Give me a break. Title IX is the part of the Civil Rights Act included to protect women from gender-based discrimination. It’s what forces colleges to give scholarship funds to female athletes and what gives people federal protection from sexual harassment. In recent years, collegiate rape victims have used Title IX as a basis for suing universities that fail to create a safe campus environment.
Title IX is pretty clear in its purpose:
“No person in the United States shall, on the basis of sex, be excluded from participation in, be denied the benefits of, or be subjected to discrimination under any education program or activity receiving Federal financial assistance.”
It actually sounds like a great statute under which the transgender students who are the victims of discrimination could sue, doesn’t it?
In a feat of interpretive acrobatics that could only be accomplished by Southern governors, Title IX is now being twisted to create a cause of action for the oppressors. They are being denied their gender-based rights. They are the victims. Kafka is apparently alive and well out in Texas.
No reasonable reading of Title IX gives state governors the right to use it as a basis for violating a federal non-discrimination directive. The fact that discrimination against transgender people differs from other kinds of discrimination is irrelevant; this law is a shield, not a sword.
A quick aside:
Is it possible that this lawsuit isn’t motivated by bigotry, and the federal directive is simply impractical to follow?
Negative.
The federal directive doesn’t require school districts to build new bathrooms, or change their existing bathrooms. It just requires districts to allow students to use the bathroom with which they feel most comfortable. Nothing about letting a transgender boy (born a girl, now looks like a boy) pee in a stall in the boys’ room “wreaks havoc on our schools,” as Jeff Landry, the attorney general for Louisiana warns. The argument, “we can’t stop discriminating, because it’s too much trouble” was wrong in Brown v. Board of Education of Topeka (when people wanted to keep blacks out of white schools), and was wrong in United States v. Virginia, (when people insisted that letting women into the Citadel would be cataclysmic); it is wrong now.
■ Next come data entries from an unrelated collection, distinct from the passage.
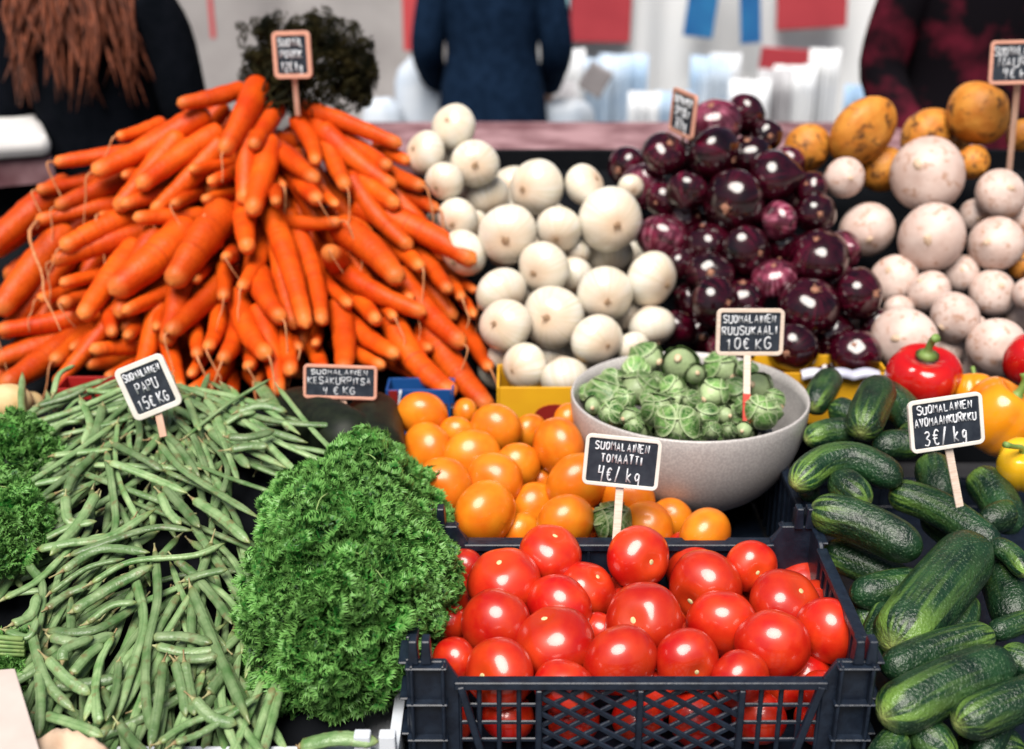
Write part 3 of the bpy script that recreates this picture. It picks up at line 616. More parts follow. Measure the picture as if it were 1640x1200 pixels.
def crate(name, x0, x1, y0, y1, zb, zrim, zpost, m, label, cat, full=True):
    t = empty(name, ((x0 + x1) / 2, (y0 + y1) / 2, zb)); cx, cy = (x0 + x1) / 2, (y0 + y1) / 2
    X0, X1, Y0, Y1 = x0 - cx, x1 - cx, y0 - cy, y1 - cy; zr = zrim - zb; zp = zpost - zb
    W = .055
    for (nm, yy, sg) in (('front_panel', Y0, -1), ('back_panel', Y1, 1)):
        mb = MB(); a, b = X0 + W, X1 - W
        if full and sg < 0:
            q = (b - a)
            lattice(mb, a, a + q * .22, .012, zr - .006, 'grid', yy); lattice(mb, a + q * .22, a + q * .5, .012, zr - .006, 'diamond', yy)
            lattice(mb, a + q * .5, a + q * .78, .012, zr - .006, 'diamond', yy); lattice(mb, a + q * .78, b, .012, zr - .006, 'grid', yy)
            for f in (.22, .5, .78): mb.box((a + q * f, yy - .002, zr / 2), (.007, .012, zr - .012))
            for s_, e_ in ((a + .002, a + .035), (b - .002, b - .035)): mb.bar((s_, yy - .006, zr), (e_, yy - .006, .0), .008, .008, Vector((0, 1, 0)))
        else:
            mb.box(((a + b) / 2, yy, zr / 2), (b - a, .005, zr - .014))
            for f in np.linspace(0, 1, 11): mb.box((lerp(a, b, f), yy, zr / 2), (.006, .010, zr - .012))
        mb.box(((a + b) / 2, yy - .001, zr), (b - a + .01, .014, .010))
        mb.box(((a + b) / 2, yy, .006), (b - a + .01, .012, .012))
        bevel(mb.build(nm, m, t, False), .0012, 1)
    for xx in (X0, X1):
        mb = MB(); mb.box((xx, 0, (zr + .02) / 2), (.005, Y1 - Y0 - 2*W, zr + .006)); mb.box((xx, 0, zr + .02), (.014, Y1 - Y0 - 2*W + .01, .010))
        for f in np.linspace(0, 1, 9): mb.box((xx, lerp(Y0 + W, Y1 - W, f), (zr + .02) / 2), (.010, .006, zr + .012))
        bevel(mb.build('side_panel', m, t, False), .0012, 1)
    for xx, sx in ((X0, 1), (X1, -1)):
        for yy, sy in ((Y0, 1), (Y1, -1)):
            mb = MB(); hz = zp - .028
            # L-shaped corner with sloping shoulders, ribs and two stacking pegs
            o1 = [(xx, 0), (xx + sx * W, 0), (xx + sx * W, zr + .006), (xx + sx * (W - .014), hz), (xx, hz)]
            mb.prism(o1 if sx > 0 else o1[::-1], yy - .0035, yy + .0035, 'y')
            o2 = [(yy, 0), (yy + sy * W, 0), (yy + sy * W, zr + .02), (yy + sy * (W - .012), hz), (yy, hz)]
            mb.prism(o2, xx - .0032, xx + .0032, 'x')
            for zz in np.linspace(.02, hz - .004, 4):
                mb.box((xx + sx * .020, yy - sy * .007, zz), (.046, .014, .003)); mb.box((xx - sx * .006, yy + sy * .02, zz), (.010, .044, .003))
            for dx in (.004, .038): mb.box((xx + sx * dx, yy - sy * .007, hz / 2), (.004, .013, hz))
            for dx in (.006, .020): mb.prism([(xx + sx * dx - .006, hz - .002), (xx + sx * dx + .006, hz - .002), (xx + sx * dx + .0045, zp), (xx + sx * dx - .0045, zp)], yy - .008, yy + .008, 'y')
            bevel(mb.build('corner_post', m, t, False), .0012, 1)
    mb = MB(); mb.box((0, 0, .003), (X1 - X0 - .02, Y1 - Y0 - .02, .006)); mb.build('floor', m, t, False)
    tag(t, label, cat); return t
crate('vegetable_crate', -.113, .395, 1.128, 1.427, .66, .795, .853, M['crate'], 'black lattice plastic crate holding the ripe red tomatoes', 'crate')
crate('vegetable_crate', -.113, .400, 1.452, 1.80, .66, .785, .835, M['crate'], 'black plastic crate behind, holding orange tomatoes and the bowl', 'crate', False)
crate('vegetable_crate', .425, .95, 1.09, 1.80, .645, .70, .73, M['crate'], 'black crate under the cucumbers', 'crate', False)
# white crate under beans and parsley
t = empty('white_crate', (-.4, 1.4, .642)); tag(t, 'white plastic crate whose front edge shows below the curly parsley', 'crate')
mb = MB(); mb.box((0, -.305, .045), (.54, .012, .09)); bevel(mb.build('front_panel', M['white_crate'], t, False), .002)
mb = MB(); mb.box((0, .36, .045), (.54, .012, .09)); mb.build('back_panel', M['white_crate'], t, False)
for sx in (-.27, .27):
    mb = MB(); mb.box((sx, .025, .045), (.012, .67, .088)); mb.build('side_panel', M['white_crate'], t, False)
for dx in (.243, .27):
    mb = MB(); mb.box((dx - .004, -.314, .06), (.018, .014, .118)); bevel(mb.build('corner_post', M['white_crate'], t, False), .002)
mb = MB(); mb.box((0, .025, .004), (.53, .65, .008)); mb.build('floor', M['white_crate'], t, False)
mb = MB(); mb.add([tuple(Vector(cplane(a, b, -.045)) - Vector(t.location)) for a, b in ((-120, 1290), (600, 1290), (520, 640), (-60, 640))], [(0, 1, 2, 3)]); o = mb.build('gap_shade_sheet', M['rack'], t, False); sm = o.modifiers.new('thickness', 'SOLIDIFY'); sm.thickness = .002  # black sheet added under the beans so the gaps between them look shaded

# ------------------------------------------------------------------ red tomatoes
PL.clear()
RT = [(881,887,46,0),(1022,893,47,0),(939,945,43,1),(895,972,49,0),(888,1030,59,0),(1031,995,57,0),(994,1057,55,0),(1100,1057,47,0),(1010,955,43,1),(1108,908,42,1),(1130,940,55,0),(1156,999,52,0),(1203,907,38,0),(1214,945,38,1),(1185,1087,44,1),(905,1102,46,1),(960,1015,32,2),(1258,968,53,0),(1284,943,46,1),(1325,1010,48,0),(1237,1034,55,0),(1300,1072,49,1),(1236,903,26,2),(808,932,53,0),(795,1001,53,0),(745,910,30,1),(728,1058,34,1),(800,1078,52,0),(757,962,32,1),(975,910,26,2),(1050,1110,40,2),(850,890,24,2),(1070,1010,30,2),(1098,880,28,2),(1320,1110,36,2),(720,1000,30,2),(1300,1030,34,2),(1300,965,34,2),(1250,1100,36,2)]
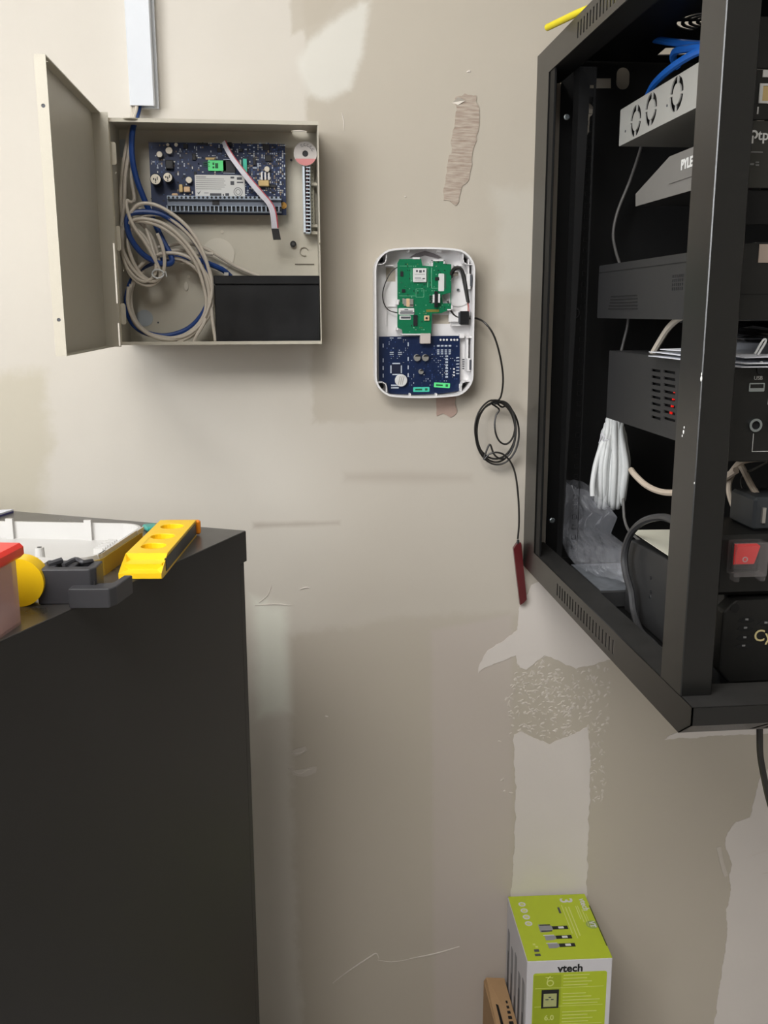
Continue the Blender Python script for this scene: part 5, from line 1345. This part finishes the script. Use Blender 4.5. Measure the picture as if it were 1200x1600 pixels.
# recorder
vents = [slot2(onX(1052 + (i % 6) * 3, 430, DX).y, onX(1052, 432 + (i // 6) * 6.5, DX).z, .0035, .0034) for i in range(24)]
dv_ = device('video_recorder', 'dark grey recorder box with small side vents in the middle of the rack', 'recorder', -.0895, FY, 1.3365, 1.4080, EQ, EQ_FRONT, holes_side=vents)
build('lid_seam', MB().box(DX - .0005, DX + .0005, FY, -.0895, 1.3985, 1.3995), DARK, dv_)
sv = MB()
for i in range(5):
    a = onX(952 + (3 - i), 463 + i * 5, DX); b = onX(996, 461.5 + i * 5.2, DX)
    sv.box(DX - .0006, DX + .0004, a.y, b.y, b.z - .0008, b.z + .0008)
build('louvres', sv, DARK, dv_, kind='stuff')
build('label_plate', MB().box(.4460, .49, FY - .0048, FY - .0038, 1.3900, 1.4070), mat('beige_label', (168, 152, 140), .5), dv_)
build('front_seam', MB().box(.4265, .9095, FY - .0044, FY - .0036, 1.3600, 1.3612), DARK, dv_)
build('foot', MB().cyl((.475, -.32, 1.3360), (0, 0, -1), .006, .0045, 14), BLACK_PL, dv_)
# amplifier
aslots = []
for c in range(2):
    for r_ in range(8):
        a = onX((1018, 1037)[c], (578, 580)[c] + r_ * 10.4, DX); b = onX((1032, 1055)[c], (579, 582)[c] + r_ * 10.8, DX)
        aslots.append(rect2(b.y, a.y, a.z - .0016, a.z + .0016))
amp = device('power_amplifier', 'black amplifier with slotted side and front jack below the recorder', 'amplifier', -.150, FY, 1.1985, 1.2905, EQ, EQ_FRONT, holes_side=aslots)
for r_ in range(4):
    q = onX(1049 - r_ * 2, 612 + r_ * 11, DX)
    build('status_light', MB().box(DX + .0030, DX + .0055, q.y - .0014, q.y + .0014, q.z - .0016, q.z + .0016), RED_LED, amp)
q = onY(1182, 605, FY - .004)
us = build('usb_port', MB().plate(rrect2(q.x - .008, q.x + .008, q.z - .0042, q.z + .0042, .001), [rect2(q.x - .0068, q.x + .0068, q.z - .0008, q.z + .003)], (0, FY - .0048, 0), (1, 0, 0), (0, 0, 1), -.0012), STEEL, amp)
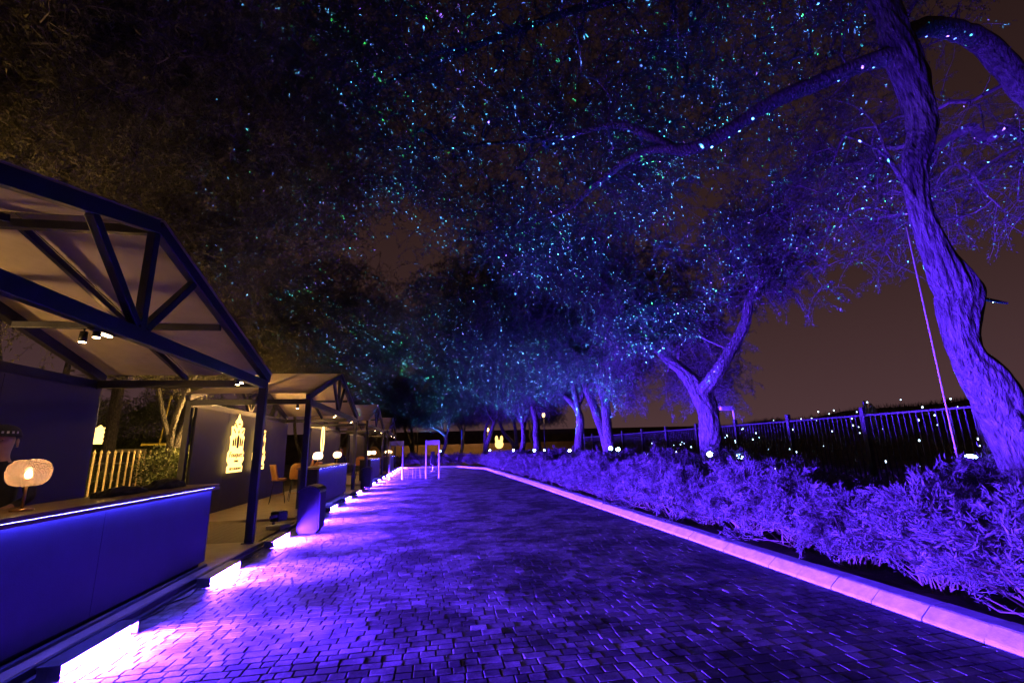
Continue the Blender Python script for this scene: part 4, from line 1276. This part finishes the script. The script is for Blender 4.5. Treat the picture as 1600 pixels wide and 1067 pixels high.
make_projector((0.9, 46.0, 1.40), (0, -1, 0.3), (-0.1, -0.4, 1.0), 'tiny lamp at the slanting tree straight ahead', STAR_P * 1.0, 10, thr=0.15, fill=0.001)
make_projector((6.95, 5.1, 1.28), (-0.2, -0.3, 0.9), (-0.50, -0.12, 1.0), 'projector lamp among the leaves at the foot of the near twisted trunk', STAR_P * 0.55, 11, cone=72, fill=0.0016, scale_=42)

# projector on the deck edge beside the first pavilion
t = thing('stage_projector', 'dark boxy projector with a small white light beside the first pavilion post', 'projector', (-3.20, 11.2, 0.02), math.radians(-20))
MB().box((0, 0, 0.05), (0.34, 0.34, 0.10), 0.012).build('base', M_WHITE, t)
MB().box((-0.01, 0.02, 0.275), (0.20, 0.30, 0.20), 0.02).build('body', M_BLACKMETAL, t)
for s in (-1, 1):
    MB().box((s * 0.125, 0.02, 0.21), (0.02, 0.06, 0.22), 0.005).build('yoke_arm', M_BLACKMETAL, t)
MB().box((-0.01, -0.05, 0.386), (0.19, 0.12, 0.012), 0.003).build('top_flap', M_WHITE, t)
MB().lathe([(0.002, 0), (0.016, 0), (0.014, 0.006), (0.002, 0.01)], 12, (0.03, 0, 0)).build('lens', E_FLOOD, t, (0, 0, 0))
ln = t.children[-1]
ln.rotation_euler = (math.radians(90), 0, 0); ln.location = (0, -0.132, 0.29)
star_light(t, (0.0, -0.17, 0.40), (0.35, -0.02, 1.0), STAR_P * 0.25, scale_=46, thr=0.13, fill=0.001, seed=14, cone=72)

# ------------------------------------------------------------------ right-hand fence with pickets
XF = 10.0
fence = thing('picket_fence', 'dark metal picket fence in front of the slope', 'fence', (XF, 0, 0))
FY0, FY1 = 2.3, 30.6
pk = MB().box((0, 0, 1.10), (0.018, 0.022, 2.06), 0.003).mesh('picket'); pk.materials.append(M_BLACK)
po = MB().box((0, 0, 1.12), (0.10, 0.10, 2.34), 0.008).mesh('post'); po.materials.append(M_BLACK)
yy = FY0
while yy < FY1 + 0.1:
    obj('post', po, None, fence, (0, yy, 0)); yy += 2.36
MB().box((0, (FY0 + FY1) / 2, 2.10), (0.04, FY1 - FY0, 0.04), 0.004).build('rail', M_BLACK, fence)
MB().box((0, (FY0 + FY1) / 2, 0.35), (0.04, FY1 - FY0, 0.04), 0.004).build('rail', M_BLACK, fence)
yy = FY0 + 0.13
while yy < FY1:
    obj('picket', pk, None, fence, (0.034, yy, 0)); yy += 0.131

def camera_unit(loc, rz, label):
    t = thing('security_camera', label, 'camera', loc, rz, 'security cameras on poles')
    MB().tube([(0, 0, 0), (0, 0, 0.30), (0.03, 0, 0.36), (-0.06, 0, 0.40)], 0.028, 8).build('bracket', M_WHITE, t)
    MB().box((-0.26, 0, 0.36), (0.40, 0.13, 0.12), 0.02).build('housing', M_WHITE, t)
    MB().box((-0.27, 0, 0.43), (0.46, 0.15, 0.015), 0.004).build('sun_hood', M_WHITE, t)
    return t
camera_unit((XF - 0.02, 14.1, 2.30), math.radians(0), 'pale security camera on the fence beside the stout forked tree')
t = camera_unit((9.2, 27.5, 2.6), 0.2, 'small pale security camera on a pole between the far trunks')
MB().tube([(0, 0, -2.6), (0, 0, 0.02)], 0.03, 8).build('pole', M_HOUSING, t)

# ------------------------------------------------------------------ little stake lights on the slope
sr = random.Random(77)
stake_head = MB().ball((0, 0, 0), (0.030, 0.030, 0.040), 5).mesh('light_head'); stake_head.materials.append(E_STAKE)
stake_stem = MB().tube([(0, 0, 0), (0.01, 0, 1.0)], 0.006, 5).mesh('stem'); stake_stem.materials.append(M_TWIG)
k = 0
tries = 0
while k < 92 and tries < 5000:
    tries += 1
    X, Y = sr.uniform(12.0, 30), sr.uniform(4.5, 38)
    z = float(hillz(np.array(X), np.array(Y)))
    if not in_view((X, Y, z), -5):
        continue
    h = sr.uniform(0.35, 0.95)
    t = thing('stake_light', 'tiny white light on a thin stem on the dark slope', 'stake light', (X, Y, z - 0.02), 0, 'tiny white lights across the slope')
    t.rotation_euler = (sr.uniform(-.12, .12), sr.uniform(-.12, .12), 0)
    s_ = (0.55 + 0.016 * math.hypot(X, Y)) * sr.choice((0.6, 0.8, 1.0, 1.15))
    st = obj('stem', stake_stem, None, t); st.scale = (1, 1, h)
    hd = obj('light_head', stake_head, None, t, (0.01, 0, h + 0.03)); hd.scale = (s_,) * 3
    k += 1
# low tufts of dry grass on the slope
gr = np.random.default_rng(9)
N = 20000
gx_, gy_ = gr.uniform(11, 36, N), gr.uniform(2, 60, N)
C = np.stack([gx_, gy_, hillz(gx_, gy_) - 0.01], 1)
D = gr.normal(size=(N, 3)) * 0.35 + np.array([0, 0, 1.0])
V, F = leaf_tris(C, D, gr.uniform(0.15, 0.5, N), gr.uniform(0.02, 0.05, N), gr)
tag(obj('grass', np_mesh('grass', V, F), M_HILL), 'dry grass tufts on the slope', 'grass', kind='stuff')

# pale cactus on the ridge
t = thing('cactus', 'small pale cactus standing out on the ridge of the slope', 'cactus', (24.6, 22.5, float(hillz(np.array(24.6), np.array(22.5))) - 0.05))
for c, s_ in (((0, 0, 0.35), (0.28, 0.12, 0.38)), ((-0.22, 0, 0.95), (0.20, 0.09, 0.30)), ((0.20, 0.03, 1.0), (0.18, 0.09, 0.34)), ((-0.36, 0.02, 1.42), (0.14, 0.07, 0.24)), ((0.02, 0.0, 1.25), (0.13, 0.07, 0.26))):
    MB().ball(c, s_, 7).build('pad', M_KERB, t)

# thin pole leaning beside the near trunk, and an aerial on the ridge
t = thing('support_pole', 'thin straight pole hanging beside the near twisted trunk', 'pole', (7.24, 5.5, 0.05))
MB().tube([(0.0, 0, 0.0), (0.09, 0, 4.75)], 0.010, 8).build('shaft', M_CREAM, t)
MB().lathe([(0.03, 0.0), (0.03, 0.04), (0.014, 0.05)], 10).build('foot', M_BLACKMETAL, t)
t = thing('aerial', 'thin aerial mast on the ridge of the slope', 'aerial', (31.0, 20.5, float(hillz(np.array(31.0), np.array(20.5)))))
MB().tube([(0, 0, -0.1), (-0.25, 0, 2.0)], [0.03, 0.012], 6).build('mast', M_HOUSING, t)
MB().box((0, 0, 0.02), (0.25, 0.25, 0.10), 0.01).build('base', M_HOUSING, t)

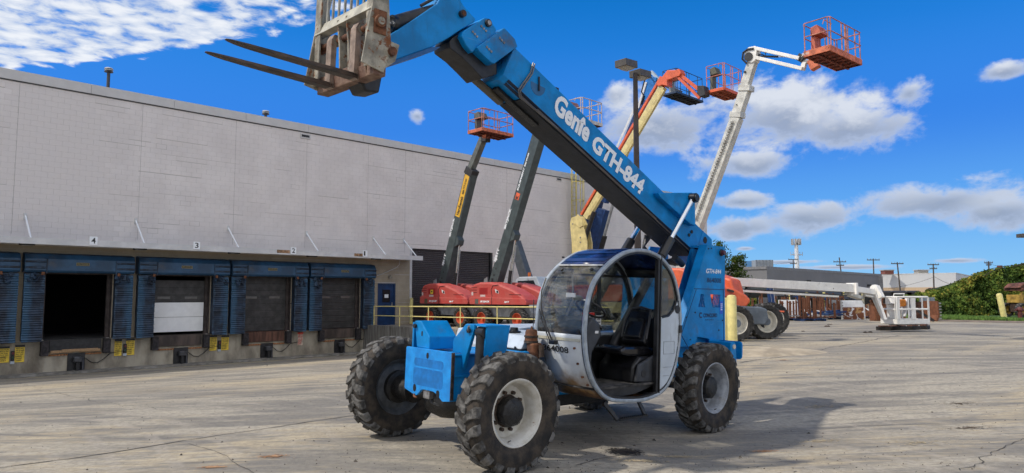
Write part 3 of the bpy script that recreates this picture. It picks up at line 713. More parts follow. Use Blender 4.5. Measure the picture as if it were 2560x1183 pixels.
# roof pipes, wall vents
for (px, py, h_, lab) in ((270, 217, .62, 'dark roof vent pipe with pale stacked cap'), (664, 291, .12, 'low pale roof vent cap beyond the parapet')):
    t0, z0 = wp(px, py, -.6)
    s_ = thing('roof_vent', lab, 'roof vent', WM @ Matrix.Translation((t0, .6, ZR)), 'roof vents')
    zb = z0-ZR+.05
    MB().cyl((0, 0, -.1), (0, 0, zb+h_-.05), .06).build('pipe', flat('dark_pipe', (.05, .05, .055)), s_, smooth=True)
    for k in range(3): MB().cyl((0, 0, zb+h_-.08+k*.065), (0, 0, zb+h_-.045+k*.065), .165, .13, n=20).build('cap_ring', flat('vent_dark', (.06, .06, .07)) if k < 1 else flat('vent_pale', (.55, .56, .55)), s_, smooth=True)
for (px, py, lab) in ((763, 341, 'left'), (1397, 449, 'right')):
    t0, z0 = wp(px, py)
    s_ = thing('wall_vent', 'small louvred scupper high on the warehouse wall, '+lab+' one', 'wall vent', WM @ Matrix.Translation((t0, 0, z0)), 'scuppers high on the wall')
    MB().box((-.26, -.04, -.11), (.26, .0, .11)).build('frame', FLASH, s_); MB().box((-.2, -.045, -.05), (.2, -.035, .06)).build('opening', BLACK, s_)
# people door
s_ = thing('entry_door', 'dark blue steel entry door with small window and notice', 'door', WM)
MB().box(L(20.33, -.05, .3), L(21.3, -.11, 2.36)).build('door_leaf', DOORBLUE, s_)
for a, b in ((20.27, 20.335), (21.295, 21.36)): MB().box(L(a, .012, .25), L(b, -.2, 2.42)).build('frame', flat('frame_navy', (.02, .05, .12)), s_)
MB().box(L(20.335, .012, 2.36), L(21.295, -.2, 2.42)).build('frame', flat('frame_navy', (.02, .05, .12)), s_)
MB().box(L(20.6, -.035, 1.45), L(21.05, -.05, 2.1)).build('window', flat('door_glass', (.03, .028, .03), .15), s_)
MB().box(L(20.72, -.03, 1.68), L(20.95, -.034, 1.86)).build('notice', WHITED, s_)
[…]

Good people of Texas, Alabama, Wisconsin, West Virginia, Tennessee, Arizona, Maine, Oklahoma, Louisiana, Utah, and Georgia: wake up. You’re being used. Your government has been hijacked. Your own citizens are being sacrificed in the name of “states rights” and “public safety.” Discrimination against any group is despicable; but something even more sinister is at work here.
Our political leaders should be setting examples to our citizens. They should be leading the charge for justice, and using their influence to encourage equality. Most of all, they should be using our money to make the world better—not to rile up a base of bigoted constituents to start some pointless trouble with our own federal government. They don’t care about schools or public safety. They probably don’t even care all that much about displacing transgenders; they care about their own re-election. Rallying people in hatred against minorities is always a tantalizing campaign strategy. Throwing in some “Obama ain’t gonna force us to do nothing,” is too tempting for these vultures to resist. Really, though, people. We can do a lot better.
This is an opinion piece. The views expressed in this article are those of just the author.